In his lifetime he went from being hailed as the future of German opera to being considered irrelevant as a composer and marginalized as an educator.[3] After suffering from a stroke in December 1933, he died in Berlin on 21 March 1934, two days before his 56th birthday.
Although Schreker was influenced by composers such as Richard Strauss and Richard Wagner, his mature style shows a highly individual harmonic language, which, although broadly tonal, is inflected with chromatic and polytonal passages. Schreker also took musical inspiration from his close friend Arnold Schoenberg with the use of expressionist style.[4]
The Third Reich banned Schreker's music along with that of many other composers of Jewish origin. His early death in 1934 at the age of 55, together with the Nazi ban, prevented Schreker's music from expanding outside of German-speaking Europe.[4]
Reputation today[edit]
After decades in obscurity, Schreker has begun to enjoy a considerable revival in reputation in the German-speaking world and in the United States.
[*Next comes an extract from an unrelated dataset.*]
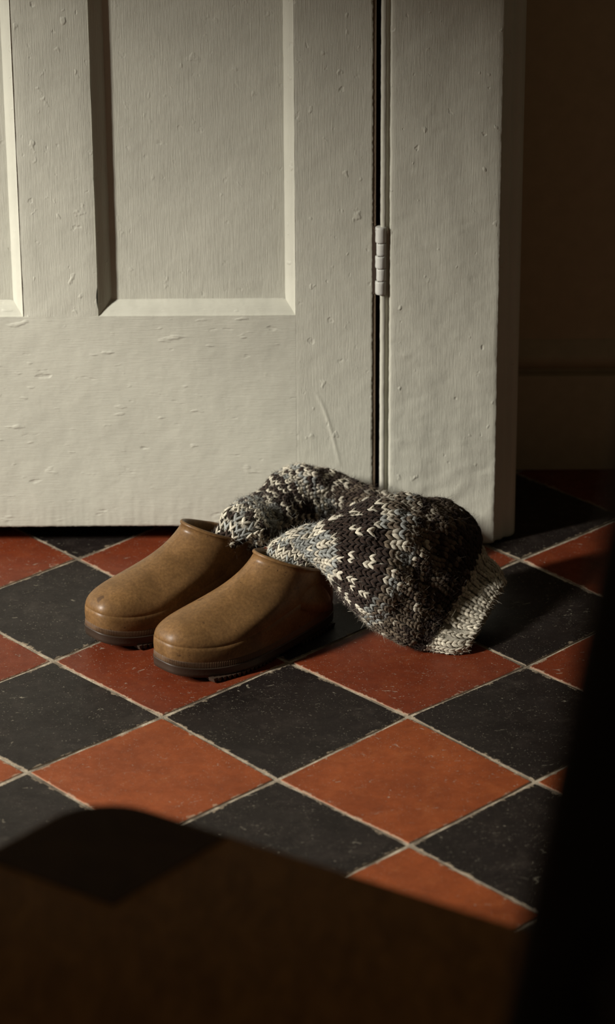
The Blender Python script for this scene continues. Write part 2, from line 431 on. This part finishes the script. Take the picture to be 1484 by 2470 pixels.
# butt hinge: five painted knuckles, its pin tips and the leaf edges; a broken paint skin curling off it
def hinge(z0):
    h = empty('hinge', (0, 0, 0)); h.parent = door
    zz = [z0+q for q in (.393, .4136, .4324, .4514, .4706, .4947)]
    for k in range(5):
        a, b = zz[k]+.0006, zz[k+1]-.0006
        wide = (k % 2 == 0)
        cx = .1057 if wide else .1066; r = .0078 if wide else .0071; cy = .0030
        V = []; Fc = []; n = 28
        lev = [(a, r-.0006), (a+.0005, r-.0001), (a+.0030, r+.0001), ((a+b)/2, r-.0001), (b-.0030, r+.0001), (b-.0005, r-.0001), (b, r-.0006)]
        for z, rr in lev:
            for i in range(n):
                th = 2*math.pi*i/n; q = rr+.00028*noise.noise(Vector((math.cos(th)*3, math.sin(th)*3, z*160+k)))
                V.append((cx+q*math.cos(th), cy+q*math.sin(th), z))
        for l in range(len(lev)-1):
            for i in range(n): i2 = (i+1) % n; Fc.append((l*n+i, l*n+i2, (l+1)*n+i2, (l+1)*n+i))
        Fc.append(tuple(range(n))[::-1]); Fc.append(tuple((len(lev)-1)*n+i for i in range(n)))
        o = link('knuckle', V, Fc, M['paint_hinge'], h, smooth=True); o.data.set_sharp_from_angle(angle=math.radians(50))
    core = box('hinge_pin', (.1018, -.0020, zz[0]+.001), (.1098, .004, zz[5]-.001), M['under'], h)
    box('leaf', (.0890, .0042, zz[0]), (.0990, .030, zz[5]), M['under'], h)
    box('leaf', (.1052, .0062, zz[0]), (.1140, .030, zz[5]), M['paint_v'], h)
    if z0 == 0:
        for path in ([(.099, .4990), (.0965, .5030), (.0925, .5018), (.0918, .4985), (.0945, .4930), (.0985, .4895)],
                     [(.1140, .4935), (.1165, .4900), (.1150, .4860)], [(.0985, .3965), (.0960, .3970), (.0945, .3945), (.0965, .3920)],
                     [(.0990, .5260), (.0962, .5235), (.0970, .5190), (.0990, .5170)]):
            cu = bpy.data.curves.new('paint_curl', 'CURVE'); cu.dimensions = '3D'; sp = cu.splines.new('NURBS'); sp.points.add(len(path)-1)
            for q, (x, z) in enumerate(path): sp.points[q].co = (x, -.001-.002*math.sin(q*1.3), z, 1)
            sp.use_endpoint_u = True; sp.order_u = 3; cu.bevel_depth = .00022; cu.bevel_resolution = 1; cu.resolution_u = 8; cu.materials.append(M['curl'])
            o = bpy.data.objects.new('paint_curl', cu); COL.objects.link(o); o.parent = h
hinge(0.0); hinge(1.28)

# ------------------------------------------------------------------ garden clogs
def rubber():
    t = NT('tan moulded rubber'); P = t.obj()
    c = t.mix(t.ramp(t.noise(P, 26, 5, .65, .5), [(.32, 0), (.70, 1)]), (.135, .073, .027), (.240, .130, .049))
    c = t.mix(t.ramp(t.noise(P, 260, 3, .6), [(.35, .5), (.65, 0)]), c, (.080, .042, .017))
    sp = t.ramp(t.noise(P, 150, 3, .6), [(.27, .8), (.31, 0)]); c = t.mix(sp, c, (.045, .024, .012))
    bl = t.ramp(t.noise(P, 60, 2, .5), [(.24, .7), (.29, 0)]); c = t.mix(bl, c, (.05, .027, .014))
    dust = t.ramp(t.noise(P, 900, 2, .5), [(.74, 0), (.78, .5)]); c = t.mix(dust, c, (.45, .33, .2))
    t.set('Base Color', c); t.set('Roughness', t.ramp(t.noise(P, 50, 4, .6), [(.3, .36), (.7, .50)]))
    t.set('Normal', t.bump(t.noise(P, 700, 3, .6), .12, .0004, t.bump(t.noise(P, 60, 3), .10, .002)))
    t.b.inputs['Subsurface Weight'].default_value = .02; t.b.inputs['Subsurface Radius'].default_value = (.006, .003, .0012); t.b.inputs['Subsurface Scale'].default_value = .6
    t.b.inputs['Specular IOR Level'].default_value = .32
    return t.m
M['rubber'] = rubber()
M['band'] = plain('dark brown ribbed rubber', (.092, .049, .021), .5)
M['sole'] = plain('dark brown sole rubber', (.036, .022, .0135), .5)
CL, WD = .295, .0575
def ci(s, X, Y):
    """smooth (Catmull) interpolation through a few stations"""
    s = min(max(s, X[0]), X[-1]); i = max(0, min(len(X)-2, sum(1 for x in X if x <= s)-1))
    h = X[i+1]-X[i]; f = (s-X[i])/h
    d = [(Y[min(len(Y)-1, k+1)]-Y[max(0, k-1)])/(X[min(len(X)-1, k+1)]-X[max(0, k-1)]) for k in (i, i+1)]
    return (2*f**3-3*f*f+1)*Y[i]+(f**3-2*f*f+f)*h*d[0]+(3*f*f-2*f**3)*Y[i+1]+(f**3-f*f)*h*d[1]
def outline(n, out=0.0):
    P = []
    for i in range(n):
        th = 2*math.pi*i/n; s = .5*(1-math.cos(th)); sg = math.sin(th)
        wd = ci(s, [0, .12, .3, .42, .6, .8, 1], [.047, .0495, .0535, .052, .0455, .040, .037])*WD/.0535
        y = wd*math.copysign(abs(sg)**.62, sg) - .006*math.exp(-(s/.25)**2)
        P.append((s*CL-out*math.cos(th), y+out*math.copysign(abs(sg)**.6, sg), th, s))
    return P
def spring(s): return .013*max(0, 1-s/.26)**2
def bez(a, b, c, d, t): return tuple((1-t)**3*p+3*(1-t)**2*t*q+3*(1-t)*t*t*r+t**3*w_ for p, q, r, w_ in zip(a, b, c, d))
def bridge(L, cap_first=False, cap_last=False):
    V = [p for l in L for p in l]; n = len(L[0]); Fc = []
    for a in range(len(L)-1):
        for i in range(n): i2 = (i+1) % n; Fc.append((a*n+i, a*n+i2, (a+1)*n+i2, (a+1)*n+i))
    if cap_first: Fc.append(tuple(range(n))[::-1])
    if cap_last: Fc.append(tuple((len(L)-1)*n+i for i in range(n)))
    return V, Fc
def make_clog(label, T, phi, flip):
    root = empty('garden_clog', (T[0], T[1], 0)); tag(root, label, 'shoe', 'pair of tan garden clogs')
    c, s_ = math.cos(phi), math.sin(phi)
    def W(p): x, y, z = p; y *= flip; return (c*x+s_*y, s_*x-c*y, z)
    def mk(name, V, Fc, m, smooth=True, ang=None):
        Fc = [f if flip < 0 else f[::-1] for f in Fc]
        o = link(name, [W(p) for p in V], Fc, m, root, smooth)
        if ang: o.data.set_sharp_from_angle(angle=math.radians(ang))
        return o
    n = 160; m_ = 26
    xr, Hf, Hs, ar, br, zs0 = .226, .133, .088, .056, .041, .050
    O = outline(n); rise = lambda s: ci(s, [0, .25, .6, .8, 1], [0, .001, .012, .018, .019])
    L = []
    for z, o in ((.0235, -.0012), (.0255, -.0004), (.030, .0006), (.037, .0010), (.043, .0008), (.0482, .0004)):
        L.append([(x-o*math.cos(th), y+o*math.copysign(abs(math.sin(th))**.6, math.sin(th)), z+spring(s)*.9+(z-.0235)/.025*rise(s)) for x, y, th, s in O])
    L.append([(x+.0003*math.cos(th), y-.0003*math.sin(th), .0490+spring(s)*.85+rise(s)) for x, y, th, s in O])      # fine moulded seam
    UP = []
    for k in range(m_+1):
        t = k/m_; R_ = []
        for (x, y, th, s) in O:
            co, si = math.cos(th), math.sin(th)
            rx = xr-ar*co; ry = br*math.copysign(abs(si)**(1.1 if co > 0 else .75), si); rz = Hs+(Hf-Hs)*(.5*(1+co))**1.25
            p0 = (x, y, zs0+spring(s)*.8+rise(s)); dx, dy = rx-x, ry-y; toe = (.5*(1+co))**1.7
            p1 = (x+dx*.02*toe, y+dy*.16*(1-toe), p0[2]+.018+.019*toe); p2 = (rx-dx*.34, (ry-dy*.22)*(1-.34*toe), rz-.018-.038*toe)
            q = bez(p0, p1, p2, (rx, ry, rz), t)
            # lip bead round the opening
            lip = max(0, 1-(1-t)/.075)**.6; lip = 0
            # faint centre crease from toe to throat
            if abs(si) < .03 and co > 0 and .12 < t < .93: q = (q[0], q[1], q[2]+.0005)
            R_.append(q)
        UP.append(R_)
    L += UP
    top = UP[-1]
    for din, dz in ((-.0012, .0005), (-.0021, .0018), (-.0018, .0036), (-.0004, .0048), (.0016, .0049), (.0032, .0038), (.0038, .0018), (.0040, -.003), (.0040, -.02), (-.004, -.045), (-.006, -.06)):
        L.append([(px+din*math.cos(th), py-din*math.sin(th), pz+dz) for (px, py, pz), (x, y, th, s) in zip(top, O)])
    V, Fc = bridge(L, False, True); mk('upper', V, Fc, M['rubber'])
    # ribbed foxing band: upright ribs all round
    N = 1240; B0, B1, Bc = [], [], []
    for i, (x, y, th, s) in enumerate(outline(N)):
        o = .0004 if i % 4 < 2 else -.0004
        sg = math.copysign(abs(math.sin(th))**.6, math.sin(th)); z = spring(s)*.9
        f = lambda o_, zz: (x-o_*math.cos(th), y+o_*sg, zz+z)
        B0.append(f(o+.0008, .0180)); B1.append(f(o+.0007, .0262)); Bc.append(f(-.0014, .0300))
    inner = [(x+.004*math.cos(th), y-.004*math.sin(th), .0180+spring(s)*.9) for x, y, th, s in outline(N)]
    V, Fc = bridge([inner, B0, B1, Bc]); mk('ribbed_band', V, Fc, M['band'], True, 60)
    # sole with welt line
    O2 = outline(n); S = []
    for o, z in ((-.006, .0032), (-.0015, .0036), (.0010, .0052), (.0014, .0098), (.0016, .0160), (.0021, .0172), (.0021, .0184), (.0010, .0190), (-.006, .0190)):
        S.append([(x-o*math.cos(th), y+o*math.copysign(abs(math.sin(th))**.6, math.sin(th)), z+spring(s)) for x, y, th, s in O2])
    V, Fc = bridge(S, True, True); mk('sole', V, Fc, M['sole'])
    # tread lugs, zig-zag bars under ball and heel
    V = []; Fc = []
    x = .046
    while x < CL-.012:
        if not (.150 < x < .205):
            s = x/CL; wd = float(np.interp(s, [0, .12, .3, .42, .6, .8, 1], [.03, .046, .0535, .052, .044, .038, .026]))*WD/.0535
            z0 = .0002+spring(s)*.92; zt = .006+spring(s); b = len(V); k = 10
            for q in range(k+1):
                yy = -wd+2*wd*q/k; xo = .0010*(-1)**q
                for (dx, zz) in ((-.0010, z0), (.0010, z0), (.0030, zt), (-.0030, zt)): V.append((x+dx+xo, yy-.003*math.exp(-(s/.25)**2), zz))
            for q in range(k):
                for e in range(4): e2 = (e+1) % 4; Fc.append((b+q*4+e, b+q*4+e2, b+q*4+4+e2, b+q*4+4+e))
            Fc.append((b+3, b+2, b+1, b)); Fc.append(tuple(b+k*4+e for e in range(4)))
        x += .0075
    mk('tread', V, Fc, M['sole'], False)
    return root
make_clog('tan rubber garden clog nearer the viewer, front sock spilling out of its opening', (-.193, -.430), math.radians(42), 1)
make_clog('tan rubber garden clog nearer the door, partly hidden behind the other clog', (-.300, -.326), math.radians(40), -1)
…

In 2005 the Salzburg Festival mounted an incomplete production of Die Gezeichneten, conducted by Kent Nagano (and filmed), and the Jewish Museum in Vienna presented an exhibition devoted to his life and work. New productions of Der ferne Klang were staged at the Staatsoper Unter den Linden in Berlin and the Zurich Opera in 2010, as well as in smaller opera houses in Germany. Irrelohe was performed at the Volksoper in Vienna in 2004, at the Bonn Opera in November 2010 then staged for the first time in France at the Opéra National de Lyon in March 2022. In 2010 a Schreker opera was staged in the US for the first time: Die Gezeichneten at Los Angeles Opera; and months after that came a second: Der ferne Klang during the Bard Summerscape Festival. Australian composer, pianist, and conductor David Stanhope included Scheker's Prelude to a Drama in his recording Tall Poppies TP274 David Stanhope live in concert with Sydney Symphony Orchestra: Franz Schreker Prelude to a Drama, and Rachmaninoff Symphonic Dances.